Armed Forces News

Mississippi National Guard Maj. Jonathan Bullock, Trial Defense Council, questions the accused during the 4th annual 167th Theater Sustainment Command mock court martial, Aug. 2, 2018, at the Calhoun County Courthouse, Anniston, Alabama. (Army photo.)

The Senate version of the 2022 defense-spending bill contains a host of provisions that would alter the way certain court martial trials are conducted. Key changes to the Uniform Code of Military Justice (UCMJ) include:

· An addition that requires service secretaries to detail commissioned officers to serve as both special and assistant special victim prosecutors. The UCMJ would clearly articulate mechanisms and procedures these prosecutors would follow.


· Commanders would not be considered as accusers in general or special court martial trials in which charges and specifications were referred by special victim prosecutors.

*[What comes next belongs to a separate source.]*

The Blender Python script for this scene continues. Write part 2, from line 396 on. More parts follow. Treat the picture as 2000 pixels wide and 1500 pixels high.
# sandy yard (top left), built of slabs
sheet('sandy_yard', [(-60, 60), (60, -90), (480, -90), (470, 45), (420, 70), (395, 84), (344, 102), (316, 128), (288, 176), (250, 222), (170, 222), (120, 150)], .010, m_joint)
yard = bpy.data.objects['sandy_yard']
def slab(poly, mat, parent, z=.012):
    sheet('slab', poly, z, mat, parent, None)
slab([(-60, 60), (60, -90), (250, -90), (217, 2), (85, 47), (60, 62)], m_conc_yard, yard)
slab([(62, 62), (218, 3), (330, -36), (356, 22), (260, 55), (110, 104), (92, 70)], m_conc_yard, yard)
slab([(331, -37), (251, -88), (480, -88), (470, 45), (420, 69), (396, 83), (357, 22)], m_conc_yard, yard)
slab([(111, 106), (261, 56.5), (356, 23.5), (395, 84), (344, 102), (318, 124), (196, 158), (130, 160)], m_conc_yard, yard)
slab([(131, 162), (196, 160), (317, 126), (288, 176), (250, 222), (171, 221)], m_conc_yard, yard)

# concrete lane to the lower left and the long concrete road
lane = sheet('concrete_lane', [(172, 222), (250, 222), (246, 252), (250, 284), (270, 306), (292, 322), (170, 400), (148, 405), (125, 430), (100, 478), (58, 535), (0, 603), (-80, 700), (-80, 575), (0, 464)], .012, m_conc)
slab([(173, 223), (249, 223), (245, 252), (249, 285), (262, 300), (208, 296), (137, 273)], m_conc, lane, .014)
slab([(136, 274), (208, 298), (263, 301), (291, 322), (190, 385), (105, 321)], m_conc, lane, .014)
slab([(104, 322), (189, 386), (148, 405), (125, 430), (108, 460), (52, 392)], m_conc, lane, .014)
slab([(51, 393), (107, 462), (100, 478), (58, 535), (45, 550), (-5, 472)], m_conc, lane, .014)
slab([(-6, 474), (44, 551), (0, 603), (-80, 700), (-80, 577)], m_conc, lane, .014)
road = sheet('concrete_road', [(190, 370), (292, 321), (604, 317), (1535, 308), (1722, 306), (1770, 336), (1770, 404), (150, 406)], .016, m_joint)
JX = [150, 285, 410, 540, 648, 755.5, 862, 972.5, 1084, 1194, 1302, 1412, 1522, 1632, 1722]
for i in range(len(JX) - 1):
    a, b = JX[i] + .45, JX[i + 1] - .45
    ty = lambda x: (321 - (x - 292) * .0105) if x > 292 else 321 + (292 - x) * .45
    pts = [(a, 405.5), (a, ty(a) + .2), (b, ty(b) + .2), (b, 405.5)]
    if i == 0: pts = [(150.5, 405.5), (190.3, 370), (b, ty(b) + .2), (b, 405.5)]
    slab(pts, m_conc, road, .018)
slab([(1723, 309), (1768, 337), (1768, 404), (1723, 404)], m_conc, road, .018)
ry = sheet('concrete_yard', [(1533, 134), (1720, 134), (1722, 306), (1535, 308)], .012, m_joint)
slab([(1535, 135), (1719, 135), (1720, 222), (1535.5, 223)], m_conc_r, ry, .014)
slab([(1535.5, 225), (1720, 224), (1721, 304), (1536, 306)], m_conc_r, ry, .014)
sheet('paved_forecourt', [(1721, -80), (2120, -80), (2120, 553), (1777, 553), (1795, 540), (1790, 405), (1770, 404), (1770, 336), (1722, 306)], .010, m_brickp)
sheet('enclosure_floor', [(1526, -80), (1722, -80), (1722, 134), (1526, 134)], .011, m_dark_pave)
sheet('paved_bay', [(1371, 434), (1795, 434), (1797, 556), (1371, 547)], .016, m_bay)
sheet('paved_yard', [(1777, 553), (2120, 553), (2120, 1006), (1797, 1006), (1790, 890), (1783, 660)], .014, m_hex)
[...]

· In cases referred to trial by special and assistant special victim prosecutors, they will be detailed to serve as trial counsel.

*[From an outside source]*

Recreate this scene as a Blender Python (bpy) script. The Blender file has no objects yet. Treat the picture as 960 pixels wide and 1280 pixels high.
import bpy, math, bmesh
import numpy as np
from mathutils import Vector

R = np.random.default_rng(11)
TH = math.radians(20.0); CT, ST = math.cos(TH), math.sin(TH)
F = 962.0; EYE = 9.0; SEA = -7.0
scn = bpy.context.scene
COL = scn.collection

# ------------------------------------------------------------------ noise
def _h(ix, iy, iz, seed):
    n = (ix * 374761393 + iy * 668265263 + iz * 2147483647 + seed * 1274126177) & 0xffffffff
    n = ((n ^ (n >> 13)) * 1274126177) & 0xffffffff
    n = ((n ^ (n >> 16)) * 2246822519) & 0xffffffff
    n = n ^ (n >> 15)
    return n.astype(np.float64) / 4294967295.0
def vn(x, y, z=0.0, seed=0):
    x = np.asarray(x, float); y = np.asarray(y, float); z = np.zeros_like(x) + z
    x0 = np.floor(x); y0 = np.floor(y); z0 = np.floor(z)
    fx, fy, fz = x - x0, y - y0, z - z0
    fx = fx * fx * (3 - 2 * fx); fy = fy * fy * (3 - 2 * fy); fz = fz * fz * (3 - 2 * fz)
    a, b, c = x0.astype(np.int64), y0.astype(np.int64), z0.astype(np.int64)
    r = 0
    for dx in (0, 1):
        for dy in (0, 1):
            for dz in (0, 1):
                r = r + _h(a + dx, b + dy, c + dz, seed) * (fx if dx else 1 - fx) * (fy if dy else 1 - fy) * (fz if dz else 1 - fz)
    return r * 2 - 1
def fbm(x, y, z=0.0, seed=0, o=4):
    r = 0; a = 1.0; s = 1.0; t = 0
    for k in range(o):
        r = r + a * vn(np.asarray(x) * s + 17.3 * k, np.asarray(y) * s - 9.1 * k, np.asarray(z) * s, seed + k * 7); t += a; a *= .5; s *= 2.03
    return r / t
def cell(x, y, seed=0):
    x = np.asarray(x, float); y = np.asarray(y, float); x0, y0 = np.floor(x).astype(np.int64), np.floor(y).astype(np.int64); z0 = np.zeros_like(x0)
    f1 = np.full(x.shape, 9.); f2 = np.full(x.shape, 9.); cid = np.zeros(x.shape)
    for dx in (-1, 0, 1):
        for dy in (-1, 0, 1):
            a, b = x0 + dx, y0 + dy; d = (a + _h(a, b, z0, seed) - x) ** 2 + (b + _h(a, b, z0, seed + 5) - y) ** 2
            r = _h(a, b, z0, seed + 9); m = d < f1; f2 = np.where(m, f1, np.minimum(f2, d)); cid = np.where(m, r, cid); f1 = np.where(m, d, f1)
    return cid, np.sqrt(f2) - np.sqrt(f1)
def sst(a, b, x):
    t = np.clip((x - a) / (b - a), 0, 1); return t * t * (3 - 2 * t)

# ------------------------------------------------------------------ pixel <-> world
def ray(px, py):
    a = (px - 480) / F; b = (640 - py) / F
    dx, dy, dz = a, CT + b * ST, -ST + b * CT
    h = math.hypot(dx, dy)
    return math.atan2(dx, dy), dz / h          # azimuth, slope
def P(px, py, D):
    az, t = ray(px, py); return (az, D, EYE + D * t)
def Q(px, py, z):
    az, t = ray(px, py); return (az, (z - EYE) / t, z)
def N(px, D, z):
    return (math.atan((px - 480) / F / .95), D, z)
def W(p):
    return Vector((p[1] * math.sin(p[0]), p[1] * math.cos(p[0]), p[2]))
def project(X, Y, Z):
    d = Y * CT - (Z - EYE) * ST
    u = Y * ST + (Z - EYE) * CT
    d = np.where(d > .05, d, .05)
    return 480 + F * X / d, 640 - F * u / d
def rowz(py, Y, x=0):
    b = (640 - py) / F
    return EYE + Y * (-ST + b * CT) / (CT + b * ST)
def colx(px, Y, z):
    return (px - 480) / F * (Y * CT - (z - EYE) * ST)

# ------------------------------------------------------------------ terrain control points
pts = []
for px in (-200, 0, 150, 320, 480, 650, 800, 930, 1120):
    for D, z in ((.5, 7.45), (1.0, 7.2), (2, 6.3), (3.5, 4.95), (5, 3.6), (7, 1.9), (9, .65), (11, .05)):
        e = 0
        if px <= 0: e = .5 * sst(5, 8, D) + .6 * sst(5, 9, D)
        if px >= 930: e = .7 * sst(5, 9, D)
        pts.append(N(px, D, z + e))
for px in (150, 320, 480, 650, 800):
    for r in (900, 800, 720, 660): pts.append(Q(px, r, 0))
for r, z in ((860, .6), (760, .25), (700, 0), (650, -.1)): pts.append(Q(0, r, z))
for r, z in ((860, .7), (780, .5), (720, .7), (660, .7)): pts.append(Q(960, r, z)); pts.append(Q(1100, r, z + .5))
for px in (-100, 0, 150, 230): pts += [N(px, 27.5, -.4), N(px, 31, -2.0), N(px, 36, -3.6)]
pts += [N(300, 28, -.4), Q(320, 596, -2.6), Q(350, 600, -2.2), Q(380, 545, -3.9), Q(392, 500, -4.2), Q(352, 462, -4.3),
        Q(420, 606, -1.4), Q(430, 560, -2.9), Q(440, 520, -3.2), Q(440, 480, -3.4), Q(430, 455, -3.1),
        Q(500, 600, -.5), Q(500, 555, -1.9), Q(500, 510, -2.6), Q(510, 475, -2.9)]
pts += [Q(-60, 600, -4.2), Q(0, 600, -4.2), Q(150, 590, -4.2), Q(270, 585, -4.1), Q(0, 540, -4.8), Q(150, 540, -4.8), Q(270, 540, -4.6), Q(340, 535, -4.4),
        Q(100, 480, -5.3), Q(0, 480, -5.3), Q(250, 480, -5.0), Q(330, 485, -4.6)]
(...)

· Special and assistant special victim prosecutors alone have the authority to waive a preliminary hearing for special victim offenses. Such hearings would require that military judges or magistrates serve as preliminary hearing officers. Special victim prosecutors also have “exclusive authority” to determine if rehearings authorized by military justice appellate authorities are impracticable. If such is the case, they also have the authority to dismiss “any affected charge.”

· Sexual harassment would become a stand-alone offense.

· Dating partners could be considered victims in domestic violence or stalking cases.

· Mandating establishment of a “uniform, consolidated, document-based data system” to track all aspects of UCMJ offenses.

· Requiring each service to fully fund the mechanisms and processes by which military defense lawyers have access to investigators, expert witnesses, trial support and other resources they may need.